Recuerdo en la universidad, un cuento escabroso que decía que si echas a una rana en una olla de agua hirviendo, la rana saltará tratando de salir del insoportable infierno. Pero si la lanzas a la olla con agua fría, y la vas calentando gradualmente, la rana nunca saltará y morirá acostumbrada al calor. Más allá de su comprobación fáctica, que nunca lo haría, la metáfora es clara. Somos la rana muriendo en una sociedad violenta, inequitativa y excluyente, que fomenta y persigue aquello que la sigue degradando.
Es difícil seguir con la vida normal, porque la vida que tenemos en el país está lejos de la normalidad. La violencia irrumpe en la cotidianidad de manera permanente y la seguridad y la libertad se esfuman. La violencia anula no solo la democracia sino la condición de toda política que es la civilidad. Un mundo incivilizado, no respeta los acuerdos elementales de convivencia, no respeta el bien más preciado que es la vida.

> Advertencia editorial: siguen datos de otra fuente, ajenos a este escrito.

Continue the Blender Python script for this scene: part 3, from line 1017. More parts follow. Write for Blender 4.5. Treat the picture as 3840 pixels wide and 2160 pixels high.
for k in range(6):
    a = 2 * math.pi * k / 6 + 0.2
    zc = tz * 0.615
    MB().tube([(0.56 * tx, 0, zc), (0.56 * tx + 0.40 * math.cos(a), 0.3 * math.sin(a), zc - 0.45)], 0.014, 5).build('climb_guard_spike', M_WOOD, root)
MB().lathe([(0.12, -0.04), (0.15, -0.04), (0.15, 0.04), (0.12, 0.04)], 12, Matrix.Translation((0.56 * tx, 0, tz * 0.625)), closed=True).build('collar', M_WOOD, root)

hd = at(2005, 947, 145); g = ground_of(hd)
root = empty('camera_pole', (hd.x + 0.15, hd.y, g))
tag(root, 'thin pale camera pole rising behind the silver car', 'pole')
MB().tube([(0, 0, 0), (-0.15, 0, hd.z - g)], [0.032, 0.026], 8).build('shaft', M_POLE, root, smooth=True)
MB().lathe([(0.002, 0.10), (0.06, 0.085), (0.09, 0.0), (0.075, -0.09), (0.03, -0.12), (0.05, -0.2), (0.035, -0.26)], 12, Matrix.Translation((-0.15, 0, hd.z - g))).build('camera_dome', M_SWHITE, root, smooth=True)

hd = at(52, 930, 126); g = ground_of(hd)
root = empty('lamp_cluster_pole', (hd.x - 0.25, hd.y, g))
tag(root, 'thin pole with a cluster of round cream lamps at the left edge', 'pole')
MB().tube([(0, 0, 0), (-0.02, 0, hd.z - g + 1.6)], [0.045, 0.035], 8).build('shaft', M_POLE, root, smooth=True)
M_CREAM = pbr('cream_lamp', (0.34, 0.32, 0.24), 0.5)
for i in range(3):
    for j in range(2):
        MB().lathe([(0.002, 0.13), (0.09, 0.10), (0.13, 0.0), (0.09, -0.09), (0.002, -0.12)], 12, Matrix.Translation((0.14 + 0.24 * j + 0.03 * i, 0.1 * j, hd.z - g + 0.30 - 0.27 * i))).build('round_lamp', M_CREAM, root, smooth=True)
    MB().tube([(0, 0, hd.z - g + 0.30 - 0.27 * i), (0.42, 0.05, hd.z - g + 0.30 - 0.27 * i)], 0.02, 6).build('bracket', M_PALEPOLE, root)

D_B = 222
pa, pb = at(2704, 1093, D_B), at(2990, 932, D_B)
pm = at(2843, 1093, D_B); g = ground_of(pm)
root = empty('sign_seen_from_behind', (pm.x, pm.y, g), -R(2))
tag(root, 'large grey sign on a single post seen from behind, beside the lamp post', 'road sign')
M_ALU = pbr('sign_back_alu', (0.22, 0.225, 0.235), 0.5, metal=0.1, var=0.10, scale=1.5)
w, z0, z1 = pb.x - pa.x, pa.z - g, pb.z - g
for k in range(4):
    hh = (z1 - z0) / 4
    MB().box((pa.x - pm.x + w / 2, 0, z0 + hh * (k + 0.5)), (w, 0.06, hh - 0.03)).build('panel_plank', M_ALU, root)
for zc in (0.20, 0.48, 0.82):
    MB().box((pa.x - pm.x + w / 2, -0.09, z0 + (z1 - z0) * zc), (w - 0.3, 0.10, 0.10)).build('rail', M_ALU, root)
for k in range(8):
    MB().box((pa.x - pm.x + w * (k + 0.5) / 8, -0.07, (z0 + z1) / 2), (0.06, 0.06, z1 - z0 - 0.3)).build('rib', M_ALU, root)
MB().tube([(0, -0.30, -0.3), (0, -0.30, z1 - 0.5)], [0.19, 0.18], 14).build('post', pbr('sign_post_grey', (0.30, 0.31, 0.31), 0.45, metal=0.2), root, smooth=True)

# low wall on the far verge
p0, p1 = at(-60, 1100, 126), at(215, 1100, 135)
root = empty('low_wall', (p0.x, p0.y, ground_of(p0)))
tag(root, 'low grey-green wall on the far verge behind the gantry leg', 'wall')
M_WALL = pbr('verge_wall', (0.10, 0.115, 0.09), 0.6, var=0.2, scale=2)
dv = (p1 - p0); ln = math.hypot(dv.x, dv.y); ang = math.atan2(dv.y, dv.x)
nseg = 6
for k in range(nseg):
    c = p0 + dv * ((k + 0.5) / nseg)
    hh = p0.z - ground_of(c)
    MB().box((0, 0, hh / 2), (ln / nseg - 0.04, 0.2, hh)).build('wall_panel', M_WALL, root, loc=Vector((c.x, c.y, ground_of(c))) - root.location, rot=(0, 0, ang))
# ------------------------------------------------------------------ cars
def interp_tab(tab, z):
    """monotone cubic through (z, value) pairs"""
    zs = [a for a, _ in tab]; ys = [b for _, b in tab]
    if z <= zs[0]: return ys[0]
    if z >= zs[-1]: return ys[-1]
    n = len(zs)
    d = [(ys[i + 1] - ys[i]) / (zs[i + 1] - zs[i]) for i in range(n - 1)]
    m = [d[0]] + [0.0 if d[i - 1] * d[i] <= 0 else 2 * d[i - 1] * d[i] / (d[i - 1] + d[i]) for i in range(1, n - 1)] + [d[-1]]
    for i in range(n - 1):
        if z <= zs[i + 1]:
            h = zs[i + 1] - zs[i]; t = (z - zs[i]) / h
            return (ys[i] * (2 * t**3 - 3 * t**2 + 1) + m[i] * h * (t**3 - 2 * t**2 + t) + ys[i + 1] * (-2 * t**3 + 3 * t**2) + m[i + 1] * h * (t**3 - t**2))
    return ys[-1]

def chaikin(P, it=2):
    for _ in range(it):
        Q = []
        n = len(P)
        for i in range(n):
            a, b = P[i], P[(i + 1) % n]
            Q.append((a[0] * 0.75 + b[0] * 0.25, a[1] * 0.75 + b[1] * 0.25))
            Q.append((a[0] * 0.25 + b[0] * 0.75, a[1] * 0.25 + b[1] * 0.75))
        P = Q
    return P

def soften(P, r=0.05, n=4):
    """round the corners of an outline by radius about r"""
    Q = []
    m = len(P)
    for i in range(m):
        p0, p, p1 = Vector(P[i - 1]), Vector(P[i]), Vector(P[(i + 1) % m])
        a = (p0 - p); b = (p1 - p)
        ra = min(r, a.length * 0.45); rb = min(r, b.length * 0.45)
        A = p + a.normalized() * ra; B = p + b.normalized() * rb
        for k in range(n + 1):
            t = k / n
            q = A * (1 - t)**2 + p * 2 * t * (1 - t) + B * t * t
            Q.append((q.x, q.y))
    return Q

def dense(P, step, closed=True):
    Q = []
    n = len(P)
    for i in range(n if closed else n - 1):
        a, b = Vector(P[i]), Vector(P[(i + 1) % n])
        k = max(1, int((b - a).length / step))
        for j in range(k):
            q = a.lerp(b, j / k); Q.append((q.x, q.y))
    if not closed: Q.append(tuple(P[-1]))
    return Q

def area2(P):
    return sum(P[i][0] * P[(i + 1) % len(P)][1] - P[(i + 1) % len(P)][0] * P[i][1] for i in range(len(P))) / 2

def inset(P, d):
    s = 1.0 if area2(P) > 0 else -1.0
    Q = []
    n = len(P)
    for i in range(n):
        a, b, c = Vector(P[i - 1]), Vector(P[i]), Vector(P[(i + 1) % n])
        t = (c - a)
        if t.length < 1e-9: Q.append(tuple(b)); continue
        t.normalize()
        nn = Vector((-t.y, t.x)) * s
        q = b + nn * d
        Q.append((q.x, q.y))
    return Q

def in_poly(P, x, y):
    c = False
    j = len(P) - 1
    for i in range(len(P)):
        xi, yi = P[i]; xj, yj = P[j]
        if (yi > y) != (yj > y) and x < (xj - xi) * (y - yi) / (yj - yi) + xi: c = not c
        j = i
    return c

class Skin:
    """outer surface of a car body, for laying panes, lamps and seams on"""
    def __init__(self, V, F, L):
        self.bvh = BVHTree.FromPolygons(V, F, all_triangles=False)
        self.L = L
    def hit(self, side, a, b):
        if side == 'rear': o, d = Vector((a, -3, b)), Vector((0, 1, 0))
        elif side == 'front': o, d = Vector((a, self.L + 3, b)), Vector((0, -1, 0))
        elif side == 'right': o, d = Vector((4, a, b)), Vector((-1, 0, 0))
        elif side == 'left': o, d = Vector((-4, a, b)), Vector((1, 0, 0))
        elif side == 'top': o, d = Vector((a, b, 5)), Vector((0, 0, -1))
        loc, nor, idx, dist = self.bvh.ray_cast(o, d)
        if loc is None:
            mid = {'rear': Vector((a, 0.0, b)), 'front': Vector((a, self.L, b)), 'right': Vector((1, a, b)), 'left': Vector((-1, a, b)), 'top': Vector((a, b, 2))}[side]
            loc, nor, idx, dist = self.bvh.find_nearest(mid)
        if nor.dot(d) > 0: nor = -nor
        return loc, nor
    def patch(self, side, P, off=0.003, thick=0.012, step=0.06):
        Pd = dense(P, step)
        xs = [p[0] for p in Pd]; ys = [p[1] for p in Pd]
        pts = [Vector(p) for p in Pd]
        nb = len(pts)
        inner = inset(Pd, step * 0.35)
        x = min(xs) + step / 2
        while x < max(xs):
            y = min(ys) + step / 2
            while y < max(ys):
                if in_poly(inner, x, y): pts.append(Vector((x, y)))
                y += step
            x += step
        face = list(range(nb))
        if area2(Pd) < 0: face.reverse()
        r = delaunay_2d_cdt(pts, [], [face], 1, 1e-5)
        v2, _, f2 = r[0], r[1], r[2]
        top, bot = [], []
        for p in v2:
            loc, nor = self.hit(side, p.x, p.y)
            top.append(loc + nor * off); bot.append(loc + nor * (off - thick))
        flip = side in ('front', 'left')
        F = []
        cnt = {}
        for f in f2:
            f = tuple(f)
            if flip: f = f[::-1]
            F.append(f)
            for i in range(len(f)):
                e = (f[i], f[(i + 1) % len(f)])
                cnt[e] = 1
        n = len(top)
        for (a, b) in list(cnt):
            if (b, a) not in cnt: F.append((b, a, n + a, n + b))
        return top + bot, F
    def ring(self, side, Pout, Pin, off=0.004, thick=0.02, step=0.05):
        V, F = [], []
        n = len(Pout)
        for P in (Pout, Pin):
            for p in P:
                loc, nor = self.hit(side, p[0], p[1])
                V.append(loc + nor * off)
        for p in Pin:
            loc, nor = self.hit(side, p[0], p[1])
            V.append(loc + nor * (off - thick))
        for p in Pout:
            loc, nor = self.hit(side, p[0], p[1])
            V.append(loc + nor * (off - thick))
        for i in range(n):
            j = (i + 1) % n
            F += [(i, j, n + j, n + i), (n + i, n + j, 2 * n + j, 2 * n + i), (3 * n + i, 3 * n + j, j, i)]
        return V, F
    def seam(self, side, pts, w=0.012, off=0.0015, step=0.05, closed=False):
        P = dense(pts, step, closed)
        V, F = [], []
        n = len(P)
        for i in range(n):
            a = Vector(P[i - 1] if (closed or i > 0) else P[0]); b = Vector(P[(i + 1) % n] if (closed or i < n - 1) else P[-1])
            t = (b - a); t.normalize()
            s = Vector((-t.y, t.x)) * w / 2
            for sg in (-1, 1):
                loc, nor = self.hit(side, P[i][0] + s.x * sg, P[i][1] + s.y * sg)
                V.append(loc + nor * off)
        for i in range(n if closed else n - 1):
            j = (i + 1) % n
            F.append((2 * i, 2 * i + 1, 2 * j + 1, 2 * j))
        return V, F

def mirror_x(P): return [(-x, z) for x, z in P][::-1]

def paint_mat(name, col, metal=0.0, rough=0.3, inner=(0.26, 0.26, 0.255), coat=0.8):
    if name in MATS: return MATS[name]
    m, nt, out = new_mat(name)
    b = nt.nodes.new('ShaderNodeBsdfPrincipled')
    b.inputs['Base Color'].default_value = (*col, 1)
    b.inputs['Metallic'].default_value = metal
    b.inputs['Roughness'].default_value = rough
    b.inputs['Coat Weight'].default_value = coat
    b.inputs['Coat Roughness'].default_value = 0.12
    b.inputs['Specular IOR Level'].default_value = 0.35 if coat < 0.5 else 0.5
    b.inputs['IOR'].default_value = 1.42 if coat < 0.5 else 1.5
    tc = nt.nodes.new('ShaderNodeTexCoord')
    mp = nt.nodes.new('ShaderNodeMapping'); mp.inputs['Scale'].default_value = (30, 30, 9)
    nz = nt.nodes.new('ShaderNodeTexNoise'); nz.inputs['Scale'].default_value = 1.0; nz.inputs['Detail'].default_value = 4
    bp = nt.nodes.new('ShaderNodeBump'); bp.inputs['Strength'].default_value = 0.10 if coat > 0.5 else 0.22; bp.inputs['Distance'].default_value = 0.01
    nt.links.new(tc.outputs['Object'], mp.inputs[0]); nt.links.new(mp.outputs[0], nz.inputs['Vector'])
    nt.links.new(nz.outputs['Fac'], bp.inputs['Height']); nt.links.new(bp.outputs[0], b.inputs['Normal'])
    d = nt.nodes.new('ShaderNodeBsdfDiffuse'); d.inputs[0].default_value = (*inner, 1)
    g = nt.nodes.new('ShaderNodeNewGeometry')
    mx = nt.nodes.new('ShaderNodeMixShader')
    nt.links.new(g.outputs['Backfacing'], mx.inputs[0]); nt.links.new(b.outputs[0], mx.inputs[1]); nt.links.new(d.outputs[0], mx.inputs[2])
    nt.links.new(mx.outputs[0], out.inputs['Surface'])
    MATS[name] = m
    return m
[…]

Y con la violencia no mueren solo los que son asesinados, sino los que matan, los que miran la muerte y los que la recuerdan. También mueren los indolentes y los impávidos, con la violencia morimos todos, muere la sociedad.
Sin sociedad la razón se torna irracional, la ética corrupta, los valores antivalores. Con la violencia, la dignidad se transforma en miedo, y la esperanza se convierte en terror. El ser humano se transforma en un monstruo que goza la violencia en su demencia solipsista. La verdad es la mentira, tal como lo expresó esa sentencia orwelliana, pero esta vez, sin un responsable supremo. Todos somos responsables de permitir y auspiciar un mundo violento, insolidario y sin futuro. Todos.
Todos somos cómplices de un sistema de valores cuyo motor es la satisfacción inmediata del deseo ilimitado. Todos somos responsables de avalar y hegemonizar un sistema cuantitativo para representarnos el mundo, un sistema donde la única confianza y la última fe están sentadas y orientadas a la acumulación de poder.